→ Your task
Your task is to reproduce, verbatim and without pictures, the lines from the opening of the listing through the line containing "slope behind the falls')".

→ Material

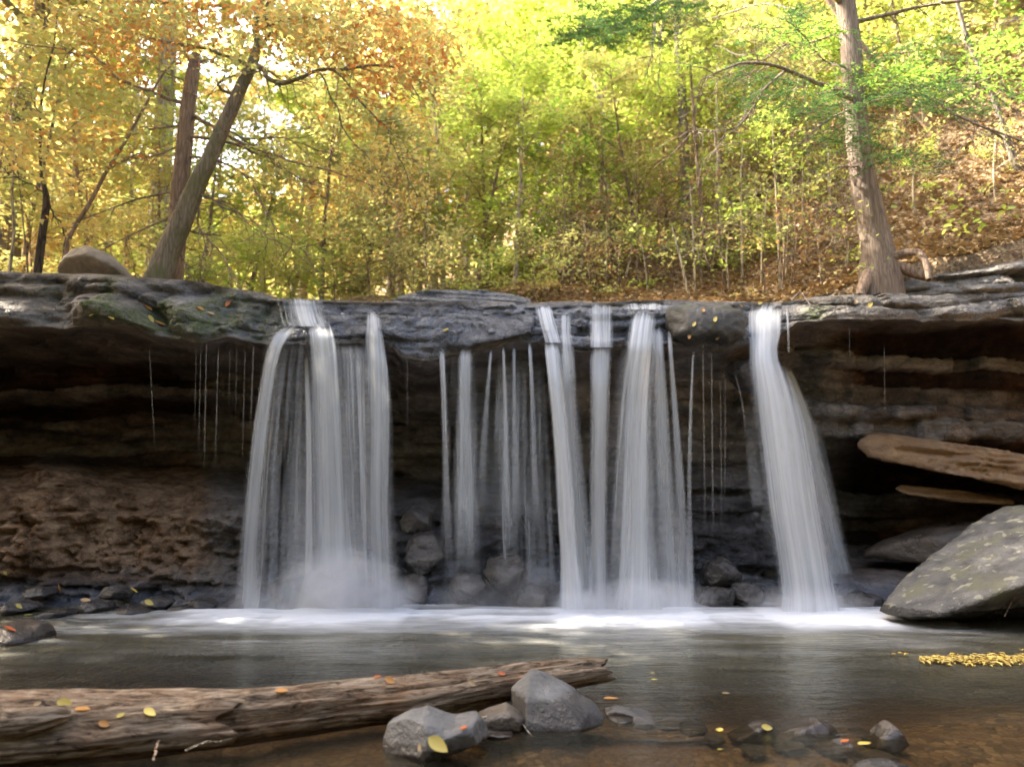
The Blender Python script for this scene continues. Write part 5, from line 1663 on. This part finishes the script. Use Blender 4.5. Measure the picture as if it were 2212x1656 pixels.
for k, (st, r, pal, big) in enumerate(ST_):
    p0 = hit(*st[0])
    y = float(p0[1])
    tu, tv = st[-1]
    n_ = 300 if big else 70
    line_tree('sapling', st, y, r * y / 9, r * .35 * y / 9, TWIG_PALE if k % 3 else TWIG, LKN[pal], seed=200 + k, sides=7,
              branches=[([(st[-2][0], st[-2][1]), (st[-2][0] + 40 * (1 if k % 2 else -1), st[-2][1] - 25), (st[-2][0] + 90 * (1 if k % 2 else -1), st[-2][1] - 30)], .008 * y / 9, .003)],
              leafpts={pal: [(tu, tv + 20, 55, 55, n_, 0), (tu + 20, tv + 110, 50, 45, n_ // 2, 0)]}, ls=.056 * y / 10, group='thin saplings on the slope behind the falls')

# ------------------------------------------------------------------ the wood behind
PR = {
    'broad1': proto_tree('broadleaf_tree', 301, 9.5, 2.9, .28, 4200, .17, BARK_BROWN, PAL['gold']),
    'broad2': proto_tree('broadleaf_tree', 302, 11.0, 3.3, .32, 4600, .17, BARK_GREY, PAL['lime']),
    'broad3': proto_tree('broadleaf_tree', 303, 8.0, 2.7, .18, 4200, .15, BARK_PALE, PAL['lime'], up=.6),
    'young1': proto_tree('young_tree', 304, 5.0, 1.7, .15, 2400, .12, TWIG_PALE, PAL['lime'], up=.65, nb=11),
    'young2': proto_tree('young_tree', 305, 4.2, 1.6, .12, 2200, .11, TWIG, PAL['goldgreen'], up=.65, nb=11),
    'conifer': proto_tree('hemlock_tree', 306, 11.0, 2.6, .12, 9000, .13, BARK_HEM, PAL['hemlock'], 'conifer', up=.75, nb=34),
    'bush1': proto_tree('bush', 307, 1.3, .8, .05, 1100, .055, TWIG, PAL['lime'], up=.6, nb=9, r0=.012),
    'bush2': proto_tree('bush', 308, 1.0, .9, .05, 1000, .052, TWIG, PAL['goldgreen'], up=.6, nb=9, r0=.01),
    'thicket': proto_tree('thicket', 309, 2.6, 1.5, .08, 500, .055, TWIG, PAL['brown'], up=.4, nb=30, r0=.022),
}
USED = set()
LK = {'broad1': 'tall broad tree', 'broad2': 'tall rounded tree', 'broad3': 'layered spreading tree', 'young1': 'young tree', 'young2': 'low young tree', 'conifer': 'feathery hemlock',
      'bush1': 'small leafy bush', 'bush2': 'low spreading bush', 'thicket': 'brown twiggy thicket'}
CN = {'orange': 'orange leaves', 'gold': 'golden leaves', 'goldgreen': 'gold green leaves', 'lime': 'yellow green leaves', 'green': 'fresh green leaves', 'olive': 'dull olive leaves', 'hemlock': 'dark green sprays', 'brown': 'few dry leaves'}


def plant(kind, u, y, pal, sc=1.0, rot=None, sink=0.1):
    pr = PR[kind]
    x = (u - 1106) / FD * (y * CT + (3.5 - CH) * ST)
    z = float(hill(x, y)) - sink
    rng = np.random.default_rng(int(u * 7 + y * 131) % 100000)
    rot = rng.random() * 6.28 if rot is None else rot
    s = (sc * rng.uniform(.9, 1.1), sc * rng.uniform(.9, 1.1), sc * rng.uniform(.92, 1.12))
    grp = {'bush1': 'bushes on the slope', 'bush2': 'bushes on the slope', 'thicket': 'thickets on the slope'}.get(kind, 'trees of the wood behind the falls')
    if kind not in USED:
        USED.add(kind)
        o = pr
        o.location = (x, y, z); o.rotation_euler = (0, 0, rot); o.scale = s; o['group'] = grp
        for c in o.children:
            if c.name.startswith('crown'):
                c.data.materials[0] = PAL[pal]
    else:
        o = dup(pr, (x, y, z), rot, s, '', {'crown': PAL[pal]}, grp)
    later(o, '%s with %s' % (LK[kind], CN[pal]), u, y)


FOREST = [
    # left side: gold and orange in front of green, thinner where the sky shows
    ('young2', 30, 11, 'goldgreen', 1.0), ('young1', 120, 13, 'goldgreen', 1.1), ('young2', 200, 12, 'gold', 1.0), ('young1', 40, 15, 'gold', 1.3), ('young1', 260, 15, 'lime', 1.2), ('young2', 330, 13, 'goldgreen', .9),
    ('broad3', 60, 19, 'goldgreen', .95), ('broad1', -40, 16, 'gold', 1.0), ('broad3', 200, 21, 'goldgreen', .8), ('broad2', 150, 27, 'olive', .85), ('broad3', 330, 24, 'goldgreen', .72), ('young1', 430, 18, 'gold', 1.2),
    ('young2', 420, 13, 'lime', .9), ('young2', 520, 14, 'goldgreen', 1.1), ('young1', 560, 18, 'goldgreen', 1.2), ('broad3', 500, 29, 'lime', .75), ('young1', 620, 15, 'lime', 1.1), ('young2', 690, 13, 'goldgreen', 1.0),
    ('broad1', 640, 32, 'goldgreen', 1.0), ('broad1', 760, 27, 'gold', 1.0), ('young2', 770, 15, 'olive', 1.2), ('young1', 740, 19, 'gold', 1.3), ('broad3', 830, 22, 'gold', .95), ('young2', 850, 13, 'olive', .9),
    # centre: bright yellow green
    ('broad3', 930, 19, 'goldgreen', 1.0), ('broad2', 900, 30, 'goldgreen', 1.1), ('young1', 960, 14, 'olive', 1.0), ('young1', 1010, 16, 'lime', 1.2), ('broad3', 1070, 19, 'lime', 1.0), ('broad2', 1050, 27, 'lime', 1.1),
    ('young2', 1060, 13, 'lime', .9), ('young1', 1140, 14.5, 'lime', 1.1), ('broad3', 1180, 17, 'lime', 1.0), ('broad1', 1160, 25, 'gold', 1.1), ('broad3', 1280, 18, 'lime', 1.05), ('broad2', 1270, 26, 'lime', 1.15),
    ('young2', 1220, 12.5, 'green', .8), ('young1', 1330, 15, 'lime', 1.1), ('conifer', 1130, 33, 'olive', 1.3), ('conifer', 980, 34, 'olive', 1.2), ('broad1', 1390, 21, 'lime', 1.0), ('conifer', 1400, 29, 'olive', 1.25),
    ('broad2', 1200, 36, 'goldgreen', 1.4), ('broad1', 1040, 38, 'gold', 1.4), ('broad2', 1340, 35, 'lime', 1.3),
    # right of centre: greyer, twiggy, then hemlocks
    ('broad3', 1470, 18, 'olive', 1.0), ('conifer', 1540, 20, 'olive', 1.0), ('young1', 1500, 13, 'lime', 1.0), ('young2', 1600, 13.5, 'goldgreen', 1.0), ('broad2', 1570, 26, 'goldgreen', 1.0), ('conifer', 1650, 18, 'olive', .95),
    ('young1', 1660, 14.5, 'lime', 1.1), ('broad3', 1720, 20, 'olive', 1.0), ('broad1', 1700, 29, 'goldgreen', 1.1), ('conifer', 1780, 24, 'olive', 1.0), ('young2', 1740, 15, 'goldgreen', 1.0), ('broad2', 1830, 28, 'goldgreen', 1.1),
    ('broad1', 1930, 23, 'gold', .95), ('conifer', 1900, 19, 'olive', .8), ('broad3', 2000, 24, 'goldgreen', 1.0), ('broad2', 2080, 20, 'olive', .9), ('conifer', 2150, 17, 'olive', .9), ('broad1', 2200, 24, 'olive', 1.1), ('broad3', 2290, 17, 'goldgreen', 1.0),
    ('young2', 2060, 15, 'goldgreen', .8), ('young1', 2240, 13.5, 'goldgreen', .9), ('young2', 1990, 18, 'gold', .9), ('broad2', 2330, 28, 'goldgreen', 1.2), ('broad1', 2080, 32, 'gold', 1.1), ('broad1', 1480, 33, 'goldgreen', 1.3),
    ('young1', 1110, 11.8, 'lime', .75), ('young2', 1020, 12.2, 'goldgreen', .85), ('young1', 1300, 12.6, 'lime', .85), ('young2', 1390, 12, 'goldgreen', .8), ('young1', 1560, 12, 'lime', .8), ('young2', 1450, 13.8, 'lime', .9), ('young1', 1620, 12.2, 'goldgreen', .75), ('young2', 1690, 12.8, 'lime', .8),
    ('young1', 1240, 16.5, 'lime', 1.2), ('broad3', 1370, 18.5, 'goldgreen', 1.0), ('young1', 1420, 17, 'lime', 1.2), ('young2', 1530, 16.5, 'lime', 1.1), ('young1', 1590, 18.5, 'goldgreen', 1.2), ('young1', 1760, 17.5, 'goldgreen', 1.1), ('young2', 1820, 14, 'lime', .8),
    # undergrowth
    ('bush1', 1640, 10.2, 'lime', .9), ('bush1', 1540, 11.2, 'lime', 1.1), ('bush1', 1800, 11.2, 'lime', .8),
    ('bush2', 1460, 10.5, 'lime', 1.0), ('bush1', 1160, 10.2, 'goldgreen', 1.0), ('bush2', 1080, 10.0, 'lime', .9), ('bush1', 980, 10.4, 'olive', 1.1), ('bush2', 890, 10.2, 'olive', 1.1), ('bush1', 800, 10.6, 'olive', 1.3), ('bush2', 720, 10.2, 'goldgreen', 1.3),
    ('bush1', 640, 10.8, 'lime', 1.4), ('bush2', 570, 10.4, 'goldgreen', 1.3), ('bush1', 500, 11, 'lime', 1.3), ('bush2', 1270, 10.4, 'goldgreen', .9), ('bush2', 1960, 12, 'goldgreen', .8), ('bush1', 2060, 11, 'olive', .7), ('bush2', 2130, 12.5, 'goldgreen', .9),
    ('bush1', 1940, 15, 'gold', .9), ('bush2', 220, 10.2, 'gold', 1.3), ('bush1', 60, 10.4, 'goldgreen', 1.4), ('bush1', 300, 11, 'goldgreen', 1.4), ('bush2', 430, 10.4, 'goldgreen', 1.2),
    ('thicket', 1520, 10.2, 'brown', .8), ('thicket', 1650, 10.6, 'brown', .8), ('thicket', 1210, 10.6, 'brown', .8), ('thicket', 1320, 11.5, 'brown', 1.0), ('thicket', 1400, 13, 'brown', 1.2), ('thicket', 1480, 15, 'brown', 1.2), ('thicket', 1600, 16, 'brown', 1.2), ('thicket', 1250, 12, 'brown', .9), ('thicket', 1370, 10.6, 'brown', .8), ('thicket', 930, 11.5, 'brown', 1.0),
    ('thicket', 1700, 13, 'brown', 1.0), ('thicket', 840, 11.2, 'brown', .9), ('thicket', 1560, 13, 'brown', 1.1), ('thicket', 1440, 11.5, 'brown', .9),
]
FOREST += [('broad1', 60, 22, 'gold', 1.5), ('broad1', 640, 23, 'goldgreen', 1.35), ('broad2', 760, 25, 'gold', 1.6), ('broad2', -60, 20, 'goldgreen', 1.4), ('broad1', 130, 19, 'goldgreen', .95), ('broad3', 860, 20, 'orange', 1.1), ('broad1', 850, 28, 'gold', 1.6),
           ('broad3', 2150, 14, 'lime', .8), ('young1', 2080, 12.5, 'lime', .9), ('young2', 2190, 11.5, 'green', .8), ('broad2', 2240, 19, 'goldgreen', 1.0), ('young1', 1990, 14, 'goldgreen', 1.0), ('young1', 2120, 16, 'lime', 1.1), ('broad3', 2040, 18, 'olive', .9)]
FOREST += [('young2', 2010, 11.5, 'lime', .7), ('young1', 2150, 11.0, 'goldgreen', .7), ('young2', 1950, 13, 'lime', .8), ('young1', 2235, 12.5, 'olive', .8), ('young2', 2090, 14, 'goldgreen', .9), ('bush2', 2010, 10.2, 'lime', .7), ('bush1', 2180, 9.8, 'goldgreen', .6), ('bush2', 1950, 10.8, 'goldgreen', .8),
           ('bush1', 700, 14, 'goldgreen', 1.6), ('bush2', 780, 16, 'lime', 1.8), ('bush1', 590, 15, 'goldgreen', 1.8), ('bush2', 870, 15, 'olive', 1.8)]
for a in FOREST:
    plant(*a)
# tall canopy trees up the left bank, over the top of the picture; added to keep the sun off the pool
for k, (x, y, pal, sc) in enumerate([(-8.5, 12.5, 'goldgreen', 1.35), (-11.5, 16.5, 'gold', 1.5), (-13.5, 11, 'goldgreen', 1.4), (-9.5, 8.6, 'goldgreen', 1.2), (-8.3, 9.0, 'gold', 1.2), (-12.5, 8.8, 'gold', 1.3)]):
    u = u_of(x, y, 4)
    plant(['broad2', 'broad1'][k % 2], u, y, pal, sc)

for k, (x, y, pal, sc) in enumerate([(-7.2, 5.4, 'gold', 1.15), (-6.2, 2.6, 'gold', 1.0), (-8.4, 4.4, 'goldgreen', 1.2), (-9.0, 2.6, 'goldgreen', 1.3), (-10.5, 7.2, 'goldgreen', 1.3)]):  # trees added out of view to block sun from pool and foreground
    o = dup(PR[['broad1', 'broad2'][k % 2]], (x, y, float(bedz(x, y)) - .1), k * 1.3, (sc, sc, sc), ['unseen shade tree added low on the left bank beside the pool', 'unseen gold-leaved shade tree added on the left bank closest to the water', 'unseen gold green shade tree added in the middle of the left bank group', 'unseen shade tree added on the left bank nearest the viewer', 'unseen shade tree added behind the other two of the left bank'][k], {'crown': PAL[pal]}, 'unseen shade trees added on the left bank')
# far wood that reads as one mass
rng = np.random.default_rng(5)
far = {k: Buf() for k in ('gold', 'goldgreen', 'lime', 'olive')}
n = 150000
yv = rng.uniform(24, 52, n); uv = rng.uniform(-250, 2450, n)
xv = (uv - 1106) / FD * yv * 1.03
hz = rng.random(n) ** .8 * np.interp(uv, [-250, 100, 260, 480, 620, 760, 900, 2450], [7.5, 7, 5.0, 4.2, 5.2, 8.5, 11, 11])
zv = hill(xv, yv) + hz
cl = fbm(np.stack([xv * .35, yv * .35, zv * .45], -1), 91, 3)
tone = fbm(np.stack([xv * .16, yv * .16, zv * .2], -1), 92, 2) + rng.normal(size=n) * .12
keep = cl > -.10
C = np.stack([xv, yv, zv], -1)[keep]; tone = tone[keep]; uv = uv[keep]
bias = np.interp(uv, [-200, 500, 900, 1300, 1700, 2300], [-.10, -.12, -.02, .06, .12, .06])
tt = tone + bias
fb = Buf()
names = ['gold', 'goldgreen', 'lime', 'olive']
sel = np.digitize(tt, [-.16, .02, .2])
allb = Buf()
mi = []
for k in range(4):
    c = C[sel == k]
    allb.leaves(c, rng.uniform(.18, .42, len(c)), rng, up=.45, aspect=.7)
    mi.append(np.full(len(c), k))
o = allb.build('distant_wood', PAL[names[0]], smooth=False, origin=(0, 30, 0))
for k in range(1, 4):
    o.data.materials.append(PAL[names[k]])
o.data.polygons.foreach_set('material_index', np.concatenate(mi).astype(np.int32))
o['kind'] = 'stuff'; o['label'] = 'far wooded slope in autumn yellow and green'

# leaf litter on the slope
n = 40000
yv = 8.3 + rng.random(n) ** 1.3 * 13; uv = rng.uniform(980, 2450, n)
xv = (uv - 1106) / FD * yv * 1.05
zv = hill(xv, yv) + .02 + rng.random(n) * .03
b = Buf()
b.leaves(np.stack([xv, yv, zv], -1), rng.uniform(.045, .10, n), rng, up=.62, aspect=.65)
LIT = leaf_mat('leaf_litter', [(.36, .23, .12), (.46, .31, .16), (.28, .18, .10), (.54, .40, .22), (.40, .24, .10), (.24, .17, .10)], .15)
o = b.build('leaf_litter', LIT, smooth=False, origin=(4, 10, 4))
o['kind'] = 'stuff'; o['label'] = 'orange brown fallen leaves covering the slope'
settle_labels()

→ Complete output
The Blender Python script for this scene continues. Write part 5, from line 1663 on. This part finishes the script. Use Blender 4.5. Measure the picture as if it were 2212x1656 pixels.
for k, (st, r, pal, big) in enumerate(ST_):
    p0 = hit(*st[0])
    y = float(p0[1])
    tu, tv = st[-1]
    n_ = 300 if big else 70
    line_tree('sapling', st, y, r * y / 9, r * .35 * y / 9, TWIG_PALE if k % 3 else TWIG, LKN[pal], seed=200 + k, sides=7,
              branches=[([(st[-2][0], st[-2][1]), (st[-2][0] + 40 * (1 if k % 2 else -1), st[-2][1] - 25), (st[-2][0] + 90 * (1 if k % 2 else -1), st[-2][1] - 30)], .008 * y / 9, .003)],
              leafpts={pal: [(tu, tv + 20, 55, 55, n_, 0), (tu + 20, tv + 110, 50, 45, n_ // 2, 0)]}, ls=.056 * y / 10, group='thin saplings on the slope behind the falls')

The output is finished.